+++ Source excerpt +++

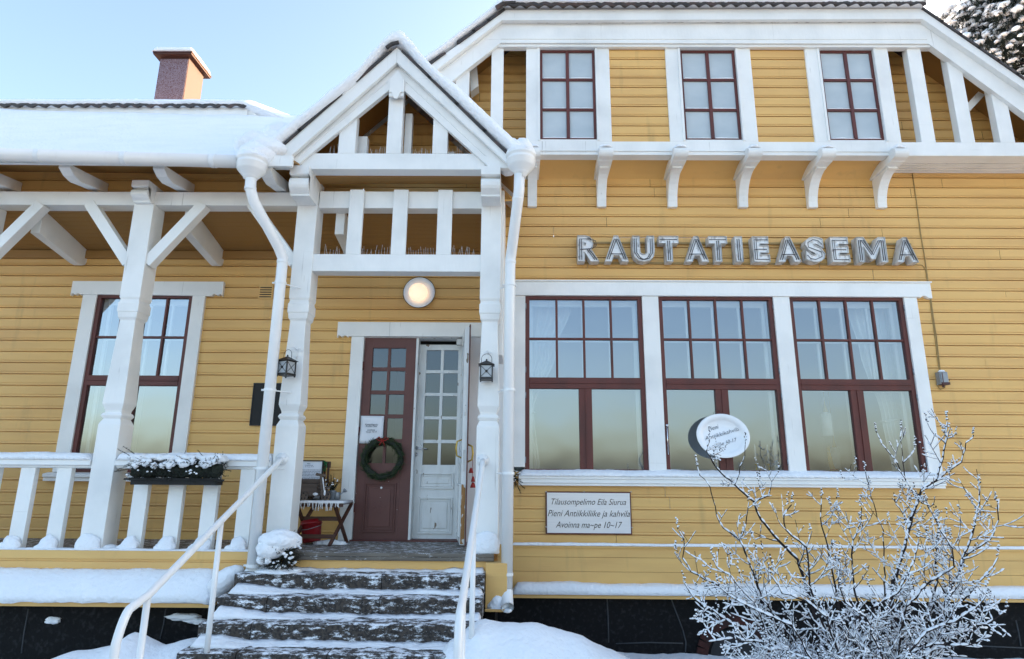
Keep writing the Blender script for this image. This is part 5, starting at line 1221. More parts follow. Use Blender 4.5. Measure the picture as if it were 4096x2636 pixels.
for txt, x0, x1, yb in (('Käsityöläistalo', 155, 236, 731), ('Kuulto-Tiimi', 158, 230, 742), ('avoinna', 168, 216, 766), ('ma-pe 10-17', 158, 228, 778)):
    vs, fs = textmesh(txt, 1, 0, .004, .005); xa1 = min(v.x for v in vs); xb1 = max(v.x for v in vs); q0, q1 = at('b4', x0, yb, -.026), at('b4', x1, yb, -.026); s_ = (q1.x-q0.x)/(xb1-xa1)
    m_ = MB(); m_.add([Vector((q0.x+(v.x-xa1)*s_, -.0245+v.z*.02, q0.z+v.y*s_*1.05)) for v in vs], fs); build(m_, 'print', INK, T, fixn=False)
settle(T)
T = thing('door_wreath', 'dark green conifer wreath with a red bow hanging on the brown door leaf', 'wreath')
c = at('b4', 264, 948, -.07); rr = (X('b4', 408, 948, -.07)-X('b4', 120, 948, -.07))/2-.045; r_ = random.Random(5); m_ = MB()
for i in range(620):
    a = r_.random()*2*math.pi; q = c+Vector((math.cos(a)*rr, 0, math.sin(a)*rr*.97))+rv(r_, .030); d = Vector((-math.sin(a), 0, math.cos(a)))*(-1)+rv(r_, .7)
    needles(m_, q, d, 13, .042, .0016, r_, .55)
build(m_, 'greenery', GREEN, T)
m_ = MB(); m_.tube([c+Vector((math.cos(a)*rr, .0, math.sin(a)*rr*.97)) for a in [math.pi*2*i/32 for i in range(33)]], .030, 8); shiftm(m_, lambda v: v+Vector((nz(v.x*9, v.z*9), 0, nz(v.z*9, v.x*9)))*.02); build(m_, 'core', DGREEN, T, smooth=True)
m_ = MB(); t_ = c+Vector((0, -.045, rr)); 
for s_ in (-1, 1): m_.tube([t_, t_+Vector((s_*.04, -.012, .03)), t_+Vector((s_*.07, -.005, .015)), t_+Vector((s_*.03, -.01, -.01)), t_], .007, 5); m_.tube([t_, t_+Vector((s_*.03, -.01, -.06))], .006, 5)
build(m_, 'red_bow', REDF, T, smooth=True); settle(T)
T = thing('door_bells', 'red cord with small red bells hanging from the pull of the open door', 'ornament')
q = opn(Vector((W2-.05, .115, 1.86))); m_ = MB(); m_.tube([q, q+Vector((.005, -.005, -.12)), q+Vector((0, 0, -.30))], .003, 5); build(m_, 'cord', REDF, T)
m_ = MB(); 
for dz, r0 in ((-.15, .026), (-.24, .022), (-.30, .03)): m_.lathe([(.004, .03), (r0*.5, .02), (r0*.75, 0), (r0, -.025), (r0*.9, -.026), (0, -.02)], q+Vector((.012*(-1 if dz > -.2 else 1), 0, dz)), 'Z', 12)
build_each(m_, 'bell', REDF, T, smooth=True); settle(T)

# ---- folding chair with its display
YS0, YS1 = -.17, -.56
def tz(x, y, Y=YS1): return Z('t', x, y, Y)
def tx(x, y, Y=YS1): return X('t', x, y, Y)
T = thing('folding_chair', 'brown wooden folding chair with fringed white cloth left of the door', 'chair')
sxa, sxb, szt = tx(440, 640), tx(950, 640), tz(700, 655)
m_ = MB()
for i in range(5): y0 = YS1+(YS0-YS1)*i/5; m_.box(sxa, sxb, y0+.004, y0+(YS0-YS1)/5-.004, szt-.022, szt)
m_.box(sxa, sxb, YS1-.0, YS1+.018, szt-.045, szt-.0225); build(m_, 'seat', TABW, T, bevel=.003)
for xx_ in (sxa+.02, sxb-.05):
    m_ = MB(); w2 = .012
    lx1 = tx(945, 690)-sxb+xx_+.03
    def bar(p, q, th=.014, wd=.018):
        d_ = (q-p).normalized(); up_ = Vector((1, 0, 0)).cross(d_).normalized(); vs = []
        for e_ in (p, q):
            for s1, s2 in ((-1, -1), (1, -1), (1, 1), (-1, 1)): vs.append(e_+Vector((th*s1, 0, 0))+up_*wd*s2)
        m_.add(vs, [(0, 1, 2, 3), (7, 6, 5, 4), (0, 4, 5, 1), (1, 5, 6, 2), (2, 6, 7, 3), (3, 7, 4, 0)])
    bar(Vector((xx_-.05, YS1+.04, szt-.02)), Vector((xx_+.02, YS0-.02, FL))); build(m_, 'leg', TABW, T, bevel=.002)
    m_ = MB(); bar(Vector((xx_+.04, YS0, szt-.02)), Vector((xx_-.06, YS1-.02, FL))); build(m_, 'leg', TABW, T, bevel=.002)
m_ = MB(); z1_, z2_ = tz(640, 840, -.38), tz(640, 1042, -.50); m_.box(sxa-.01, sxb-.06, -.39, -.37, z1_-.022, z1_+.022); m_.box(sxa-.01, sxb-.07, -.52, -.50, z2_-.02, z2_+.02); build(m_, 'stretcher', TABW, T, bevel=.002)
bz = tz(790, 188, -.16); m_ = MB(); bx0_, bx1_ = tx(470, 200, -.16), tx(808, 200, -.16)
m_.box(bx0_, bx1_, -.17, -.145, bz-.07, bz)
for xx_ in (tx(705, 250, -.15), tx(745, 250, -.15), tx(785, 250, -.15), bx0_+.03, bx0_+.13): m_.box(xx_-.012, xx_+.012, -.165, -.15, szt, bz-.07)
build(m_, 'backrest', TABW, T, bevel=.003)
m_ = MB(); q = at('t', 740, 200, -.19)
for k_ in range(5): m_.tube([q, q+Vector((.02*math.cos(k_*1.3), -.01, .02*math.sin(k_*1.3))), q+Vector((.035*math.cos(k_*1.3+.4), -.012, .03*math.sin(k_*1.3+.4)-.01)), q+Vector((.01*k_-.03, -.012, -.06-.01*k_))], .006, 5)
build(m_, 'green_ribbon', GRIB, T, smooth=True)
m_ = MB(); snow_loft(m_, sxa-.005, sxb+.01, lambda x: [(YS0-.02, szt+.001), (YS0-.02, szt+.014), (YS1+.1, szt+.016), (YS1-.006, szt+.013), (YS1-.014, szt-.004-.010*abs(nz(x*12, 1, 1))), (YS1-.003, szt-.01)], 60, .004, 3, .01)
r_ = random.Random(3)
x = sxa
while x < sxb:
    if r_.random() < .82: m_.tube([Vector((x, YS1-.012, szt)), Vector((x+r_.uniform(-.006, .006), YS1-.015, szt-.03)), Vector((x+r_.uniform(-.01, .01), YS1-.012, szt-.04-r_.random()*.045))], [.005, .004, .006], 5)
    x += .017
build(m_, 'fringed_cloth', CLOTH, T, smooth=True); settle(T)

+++

* Stated task
Repeat the lines above exactly, and keep every picture out.

* Finished answer
Keep writing the Blender script for this image. This is part 5, starting at line 1221. More parts follow. Use Blender 4.5. Measure the picture as if it were 4096x2636 pixels.
for txt, x0, x1, yb in (('Käsityöläistalo', 155, 236, 731), ('Kuulto-Tiimi', 158, 230, 742), ('avoinna', 168, 216, 766), ('ma-pe 10-17', 158, 228, 778)):
    vs, fs = textmesh(txt, 1, 0, .004, .005); xa1 = min(v.x for v in vs); xb1 = max(v.x for v in vs); q0, q1 = at('b4', x0, yb, -.026), at('b4', x1, yb, -.026); s_ = (q1.x-q0.x)/(xb1-xa1)
    m_ = MB(); m_.add([Vector((q0.x+(v.x-xa1)*s_, -.0245+v.z*.02, q0.z+v.y*s_*1.05)) for v in vs], fs); build(m_, 'print', INK, T, fixn=False)
settle(T)
T = thing('door_wreath', 'dark green conifer wreath with a red bow hanging on the brown door leaf', 'wreath')
c = at('b4', 264, 948, -.07); rr = (X('b4', 408, 948, -.07)-X('b4', 120, 948, -.07))/2-.045; r_ = random.Random(5); m_ = MB()
for i in range(620):
    a = r_.random()*2*math.pi; q = c+Vector((math.cos(a)*rr, 0, math.sin(a)*rr*.97))+rv(r_, .030); d = Vector((-math.sin(a), 0, math.cos(a)))*(-1)+rv(r_, .7)
    needles(m_, q, d, 13, .042, .0016, r_, .55)
build(m_, 'greenery', GREEN, T)
m_ = MB(); m_.tube([c+Vector((math.cos(a)*rr, .0, math.sin(a)*rr*.97)) for a in [math.pi*2*i/32 for i in range(33)]], .030, 8); shiftm(m_, lambda v: v+Vector((nz(v.x*9, v.z*9), 0, nz(v.z*9, v.x*9)))*.02); build(m_, 'core', DGREEN, T, smooth=True)
m_ = MB(); t_ = c+Vector((0, -.045, rr)); 
for s_ in (-1, 1): m_.tube([t_, t_+Vector((s_*.04, -.012, .03)), t_+Vector((s_*.07, -.005, .015)), t_+Vector((s_*.03, -.01, -.01)), t_], .007, 5); m_.tube([t_, t_+Vector((s_*.03, -.01, -.06))], .006, 5)
build(m_, 'red_bow', REDF, T, smooth=True); settle(T)
T = thing('door_bells', 'red cord with small red bells hanging from the pull of the open door', 'ornament')
q = opn(Vector((W2-.05, .115, 1.86))); m_ = MB(); m_.tube([q, q+Vector((.005, -.005, -.12)), q+Vector((0, 0, -.30))], .003, 5); build(m_, 'cord', REDF, T)
m_ = MB(); 
for dz, r0 in ((-.15, .026), (-.24, .022), (-.30, .03)): m_.lathe([(.004, .03), (r0*.5, .02), (r0*.75, 0), (r0, -.025), (r0*.9, -.026), (0, -.02)], q+Vector((.012*(-1 if dz > -.2 else 1), 0, dz)), 'Z', 12)
build_each(m_, 'bell', REDF, T, smooth=True); settle(T)

# ---- folding chair with its display
YS0, YS1 = -.17, -.56
def tz(x, y, Y=YS1): return Z('t', x, y, Y)
def tx(x, y, Y=YS1): return X('t', x, y, Y)
T = thing('folding_chair', 'brown wooden folding chair with fringed white cloth left of the door', 'chair')
sxa, sxb, szt = tx(440, 640), tx(950, 640), tz(700, 655)
m_ = MB()
for i in range(5): y0 = YS1+(YS0-YS1)*i/5; m_.box(sxa, sxb, y0+.004, y0+(YS0-YS1)/5-.004, szt-.022, szt)
m_.box(sxa, sxb, YS1-.0, YS1+.018, szt-.045, szt-.0225); build(m_, 'seat', TABW, T, bevel=.003)
for xx_ in (sxa+.02, sxb-.05):
    m_ = MB(); w2 = .012
    lx1 = tx(945, 690)-sxb+xx_+.03
    def bar(p, q, th=.014, wd=.018):
        d_ = (q-p).normalized(); up_ = Vector((1, 0, 0)).cross(d_).normalized(); vs = []
        for e_ in (p, q):
            for s1, s2 in ((-1, -1), (1, -1), (1, 1), (-1, 1)): vs.append(e_+Vector((th*s1, 0, 0))+up_*wd*s2)
        m_.add(vs, [(0, 1, 2, 3), (7, 6, 5, 4), (0, 4, 5, 1), (1, 5, 6, 2), (2, 6, 7, 3), (3, 7, 4, 0)])
    bar(Vector((xx_-.05, YS1+.04, szt-.02)), Vector((xx_+.02, YS0-.02, FL))); build(m_, 'leg', TABW, T, bevel=.002)
    m_ = MB(); bar(Vector((xx_+.04, YS0, szt-.02)), Vector((xx_-.06, YS1-.02, FL))); build(m_, 'leg', TABW, T, bevel=.002)
m_ = MB(); z1_, z2_ = tz(640, 840, -.38), tz(640, 1042, -.50); m_.box(sxa-.01, sxb-.06, -.39, -.37, z1_-.022, z1_+.022); m_.box(sxa-.01, sxb-.07, -.52, -.50, z2_-.02, z2_+.02); build(m_, 'stretcher', TABW, T, bevel=.002)
bz = tz(790, 188, -.16); m_ = MB(); bx0_, bx1_ = tx(470, 200, -.16), tx(808, 200, -.16)
m_.box(bx0_, bx1_, -.17, -.145, bz-.07, bz)
for xx_ in (tx(705, 250, -.15), tx(745, 250, -.15), tx(785, 250, -.15), bx0_+.03, bx0_+.13): m_.box(xx_-.012, xx_+.012, -.165, -.15, szt, bz-.07)
build(m_, 'backrest', TABW, T, bevel=.003)
m_ = MB(); q = at('t', 740, 200, -.19)
for k_ in range(5): m_.tube([q, q+Vector((.02*math.cos(k_*1.3), -.01, .02*math.sin(k_*1.3))), q+Vector((.035*math.cos(k_*1.3+.4), -.012, .03*math.sin(k_*1.3+.4)-.01)), q+Vector((.01*k_-.03, -.012, -.06-.01*k_))], .006, 5)
build(m_, 'green_ribbon', GRIB, T, smooth=True)
m_ = MB(); snow_loft(m_, sxa-.005, sxb+.01, lambda x: [(YS0-.02, szt+.001), (YS0-.02, szt+.014), (YS1+.1, szt+.016), (YS1-.006, szt+.013), (YS1-.014, szt-.004-.010*abs(nz(x*12, 1, 1))), (YS1-.003, szt-.01)], 60, .004, 3, .01)
r_ = random.Random(3)
x = sxa
while x < sxb:
    if r_.random() < .82: m_.tube([Vector((x, YS1-.012, szt)), Vector((x+r_.uniform(-.006, .006), YS1-.015, szt-.03)), Vector((x+r_.uniform(-.01, .01), YS1-.012, szt-.04-r_.random()*.045))], [.005, .004, .006], 5)
    x += .017
build(m_, 'fringed_cloth', CLOTH, T, smooth=True); settle(T)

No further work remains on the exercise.